Scott Stephens | The Forum for Education and Education Blog
November 15, 2010
SAN FRANCISCO -- Pedro Noguera has had plenty of access to Obama administration policy makers. In fact, he sat down with 50 people from the U.S. Department of Education, who listened to his thoughts for 90 minutes.
"Then I left and nothing changed," Noguera, a Convener with The Forum for Education and Democracy, said in an opening address last week at the Coalition of Essential Schools Fall Forum. "I realized that the Obama administration was staying the course not just in Afghanistan, but in education."
More than 750 educators, parents, policy advocates and others attended the Fall Forum, the 25th year it has been held. Participants came from 33 states, three countries and more than 200 schools. They attended three days worth of workshops and sessions that ranged from engaging parents through social media to allowing students to design their own learning experiences.
The coalition's new executive board president, George Wood, announced that the 2011 Fall Forum will be held next November in Rhode Island. Wood, executive director of The Forum for Education and Democracy, is principal at Federal Hocking High School in Ohio.
Noguera, a New York University professor and director of the Metropolitan Center for Urban Education, urged educators at the conference to continue to push for schools that matter for students, parents and teachers.
He suggested they should continue to push back against the forces that disparage public education and public school teachers. But he also warned against defending the status quo.
"I think we have to figure out how to respond," he said. "But we have to respond without appearing to defend the status quo. Our support can't be blanket support. It's got to be critical support. The way we've been doing business in many schools is simply not getting us the results we need as a nation."
As "critical friends," progressives in public education have to craft messages that include alternatives to the status quo, Noguera said. He said the notion of progressive education means nothing if it doesn't result in better schools for more students. Sometimes, those better schools are charter schools, he acknowledged. But because traditional public schools accept all children, they need to be our focus, he said. Not doing so will widen the gap between the haves and the have-nots, he warned.
"The whole issue is what kind of country are we going to be," he said.
Before Noguera spoke, Gregory Peters of the San Francisco Coalition of Equitable Small Schools urged participants to think about what "schools that matter" means, who decides what it means and for whom is it intended. As a high school student, Peters was told he was too poor to attend college. As a college student, he was told his education didn't matter because he had not attended an elite university.
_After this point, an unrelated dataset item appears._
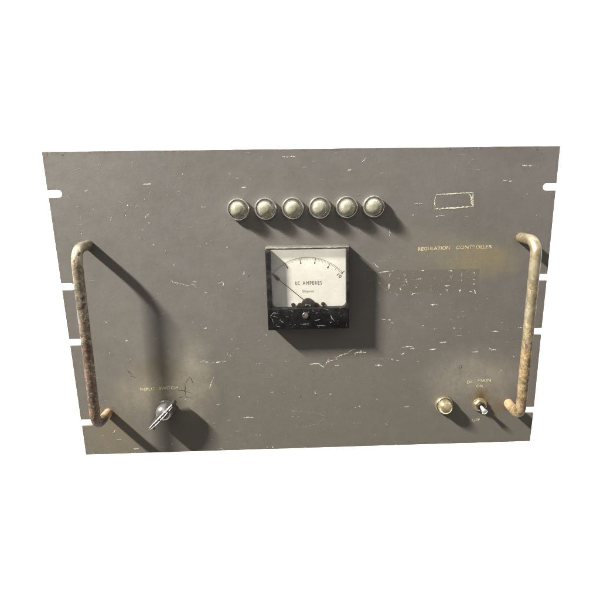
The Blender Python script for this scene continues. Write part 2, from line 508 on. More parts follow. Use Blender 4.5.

"I had heard that my education did not matter and that I did not matter," he said. "The work of education equity is urgent. We have no time to waste."
Meanwhile, Nancy Sizer told participants that her late husband, Coalition of Essential Schools founder Ted Sizer, would be gratified that his work continues to prosper. Nancy Sizer, an instructor at Harvard University and a Convener with The Forum for Education and Democracy, said her husband favored conversation and collaboration over rigid, top-down dogma.
"He never wanted a 'Sizer Plan' to be, as he would say, 'implemented,' " she said. "He called our school-reform work a conversation among friends. Even if you never met Ted Sizer, you are, each one of you, his most treasured colleague."